The low integration density and high cost of the circuit greatly limit the development of silicon-based optoelectronic technology.

      Earlier research by Professor Yaping Dan’s group successfully generated room temperature silicon light-emitting diode (LED) at communication wavelength by ion implanting rare earth element Er into silicon and performing deep cooling annealing process. The room temperature quantum efficiency reached 14 %. Dr. Xingyan Zhao’s research project will forge ahead the process and integrate the silicon LED light source with CMOS circuits, modulators, photodetectors and optical

waveguides on the same chip to achieve the all-silicon optoelectronic chip. The all-silicon optoelectronic chip will enhance the integration density and lower the cost significantly, which is expected to be a milestone in the development of the communication technology.

      The Postdoctoral Innovative Talent Support Program is a State-level plan established by China’s Ministry of Human Resources and Social Security and the National Postdoctoral Management Committee with the purpose of cultivating high-level innovative young talents with potential of penetrating into the forefront of science and technology on the global level. A total of 400 young postdoctorates were selected this year with engagement of pursuing postdoctoral research. The selected candidate is entitled with a grant of RMB600,000 covering a period of two years.

       “全硅基光电子芯片”项目由密西根学院但亚平教授主导，文惠敏博士等人共同参与，旨在解决目前集成电路尺寸进一步缩小后遇到的瓶颈问题。随着“摩尔定律”的持续发展，芯片的特征尺寸已经减小到 10 nm 以下，传统金属互连技术由于RC延迟和热耗散成为限制集成电路发展的主要瓶颈。在硅片上用光取代传统铜线作为信息传导介质，可大大提升芯片之间的连接速度。

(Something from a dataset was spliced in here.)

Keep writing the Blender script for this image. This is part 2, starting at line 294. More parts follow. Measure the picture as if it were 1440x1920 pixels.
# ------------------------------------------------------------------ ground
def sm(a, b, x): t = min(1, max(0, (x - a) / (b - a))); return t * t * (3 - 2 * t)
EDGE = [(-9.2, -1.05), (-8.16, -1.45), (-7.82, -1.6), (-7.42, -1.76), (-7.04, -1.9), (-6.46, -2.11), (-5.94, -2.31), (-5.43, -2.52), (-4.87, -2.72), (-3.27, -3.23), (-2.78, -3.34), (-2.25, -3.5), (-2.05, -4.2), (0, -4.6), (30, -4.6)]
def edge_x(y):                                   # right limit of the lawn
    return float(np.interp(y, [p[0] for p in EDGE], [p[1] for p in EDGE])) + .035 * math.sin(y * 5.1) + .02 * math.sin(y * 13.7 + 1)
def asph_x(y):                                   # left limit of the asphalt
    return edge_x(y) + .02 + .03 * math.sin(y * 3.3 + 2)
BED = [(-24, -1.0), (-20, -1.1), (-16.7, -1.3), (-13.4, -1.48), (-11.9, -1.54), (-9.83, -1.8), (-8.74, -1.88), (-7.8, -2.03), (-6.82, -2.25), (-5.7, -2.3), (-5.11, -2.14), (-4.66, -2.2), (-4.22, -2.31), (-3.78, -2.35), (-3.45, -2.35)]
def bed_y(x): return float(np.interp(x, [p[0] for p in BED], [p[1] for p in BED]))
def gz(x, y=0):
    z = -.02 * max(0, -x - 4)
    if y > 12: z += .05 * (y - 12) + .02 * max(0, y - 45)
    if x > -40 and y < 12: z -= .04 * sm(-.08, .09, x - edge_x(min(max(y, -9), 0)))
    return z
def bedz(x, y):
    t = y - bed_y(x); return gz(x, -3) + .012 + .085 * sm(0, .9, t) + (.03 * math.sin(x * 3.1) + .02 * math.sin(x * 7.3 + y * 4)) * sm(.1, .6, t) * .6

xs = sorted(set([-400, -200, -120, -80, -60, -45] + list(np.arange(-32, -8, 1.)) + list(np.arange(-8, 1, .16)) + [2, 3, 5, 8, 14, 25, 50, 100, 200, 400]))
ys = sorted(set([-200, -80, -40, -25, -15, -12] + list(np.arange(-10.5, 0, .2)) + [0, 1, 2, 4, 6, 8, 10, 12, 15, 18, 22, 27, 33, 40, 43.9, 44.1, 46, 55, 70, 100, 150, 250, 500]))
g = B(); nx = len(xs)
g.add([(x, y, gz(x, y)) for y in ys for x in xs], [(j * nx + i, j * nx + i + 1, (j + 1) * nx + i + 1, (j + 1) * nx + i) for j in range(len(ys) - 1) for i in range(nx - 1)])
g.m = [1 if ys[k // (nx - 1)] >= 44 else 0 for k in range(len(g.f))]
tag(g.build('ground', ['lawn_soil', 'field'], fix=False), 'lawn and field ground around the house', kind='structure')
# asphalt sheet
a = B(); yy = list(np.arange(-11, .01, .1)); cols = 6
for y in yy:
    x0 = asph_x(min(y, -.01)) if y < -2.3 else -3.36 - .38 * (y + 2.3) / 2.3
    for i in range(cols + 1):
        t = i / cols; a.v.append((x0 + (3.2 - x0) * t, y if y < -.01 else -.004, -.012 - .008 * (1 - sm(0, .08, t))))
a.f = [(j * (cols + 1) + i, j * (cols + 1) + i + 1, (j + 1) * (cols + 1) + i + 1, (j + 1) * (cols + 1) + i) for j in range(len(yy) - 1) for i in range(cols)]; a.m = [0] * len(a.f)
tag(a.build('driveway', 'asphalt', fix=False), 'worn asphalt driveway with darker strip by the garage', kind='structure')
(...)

因此，将微电子和光子技术结合起来，构成CMOS集成的全硅基光电子芯片，可充分发挥硅基微电子的高集成度、低成本以及光子极高带宽、超快传输速率的优势，是信息工业发展的必由之路，也是人类科学技术的新挑战。

       硅基光电子技术需要克服的难点主要是集成问题，尤其是硅基光源的集成。众所周知，硅是间接带隙半导体，且禁带宽度大于通讯波段光子能量，因此不能发射通讯波段光波。目前硅光方案主流仍是硅基混合集成，光源使用传统的III-V族材料，采用分立贴装（光迅、Luxtera等）或晶圆键合加工（Intel等）将III-V族的激光器与硅上集成的调制器、波导等加工在一起。电路的集成度低、成本高，极大的限制了硅基光电子技术的发展。

       但亚平教授课题组在前期研究中，通过在硅中掺入稀土元素铒并且进行特种退火工艺处理，成功实现了室温条件下的硅基通讯波段发光二极管（LED），室温量子效率高达14%。赵兴岩博士将进一步深入推进“全硅基光电子芯片”的研究，并将该硅基通讯波段LED与CMOS 电路、光调制器、光探测器和光波导集成在同一片芯片上，实现完全集成的硅基光电子系统，极大的提升硅基光电子芯片的集成度以及性价比，确立我国在该领域的国际领导地位。

       博士后创新人才支持计划简称“博新计划”，是人力资源和社会保障部、全国博士后管委会新设立的一项青年拔尖人才支持计划，旨在加速培养造就一批进入世界科技前沿的优秀青年科技创新人才，是我国培养高层次创新型青年拔尖人才的又一重要举措。“博新计划”结合国家实验室等重点科研基地，瞄准国家重大战略、战略性高新技术和基础科学前沿领域，择优遴选一批应届或新近毕业的优秀博士，专项资助其从事博士后研究工作，争取加速培养一批国际一流的创新型人才。2019年度，“博新计划”遴选400名应届或新近毕业的优秀博士，进入国内博士后设站单位从事博士后研究工作，国家给予每人两年60万元的资助。